A lot of Irish supporters would be unimpressed to see O’Shea and his all-Irish staff standing down so Canham can appoint a Poyet or a Willy Sagnol (a kind of French John O’Shea who was given the chance to develop as a coach by his own national football federation.)
For now, O’Shea must decide how he wants the team to play. Stephen Kenny used 3-4-3 or 3-5-2 for most of his time in charge, one of the reasons being he felt Ireland lacked the wingers to play 4-3-3 or 4-2-3-1.
That’s no longer the case. Mikey Johnston has excelled since moving to West Brom on loan from Celtic, with the captain of the Championship side, Jed Wallace, describing him as “the best player in the league at the moment”.
The top scorer in that league is Sammie Szmodics, who should finally make his long-awaited Irish debut on Saturday. If the 28-year old can bring his Blackburn confidence to international level, he can be an important player for Ireland.
Szmodics says his preference is to play as a 10 and you can imagine his energetic running combining well with Evan Ferguson at 9. A Johnston-Szmodics-Ferguson-Ogbene front four is worth looking at.
Accommodating those players in attack would mean playing two centre backs rather than three. Even without the injured John Egan, centre back might be the position where Ireland are strongest, with the Lyon hulk Jake O’Brien now part of the squad alongside Nathan Collins, Andrew Omobamidele and Dara O’Shea.
Maybe some of this centre back surplus could be redeployed in midfield, adding physicality to an area where Ireland look underpowered. Paul McGrath won a lot of his caps in midfield. Few ex-players know more about adapting to different positions than John O’Shea.
On Friday, he sounded as though he might be preparing at least one of the players for an unfamiliar role.

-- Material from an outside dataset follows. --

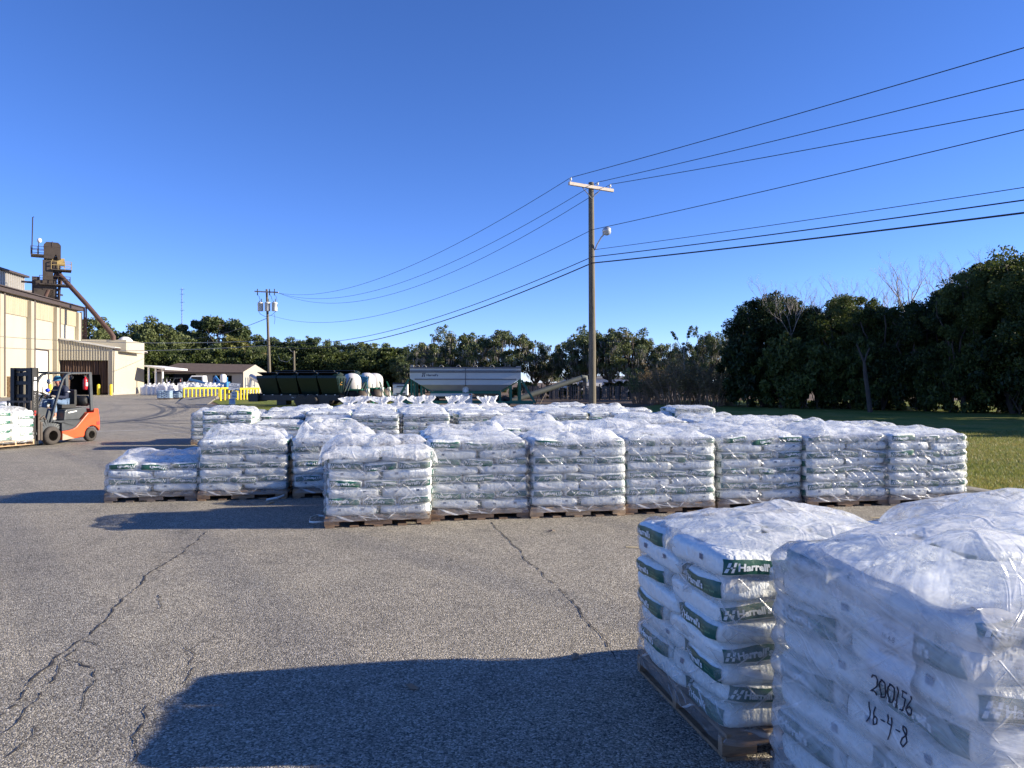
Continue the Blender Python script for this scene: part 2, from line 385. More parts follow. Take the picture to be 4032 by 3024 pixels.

“I was saying to someone the other day ‘don’t worry, a bit of versatility is not a bad thing now and again’. Whether it be midfielders who can float from the 6, 8 or 10 positions, or a full back who can play winger, a centre back that can play full back, there is plenty of versatility in the squad. A centre back could easily be a midfielder. Ireland have a good history of that.”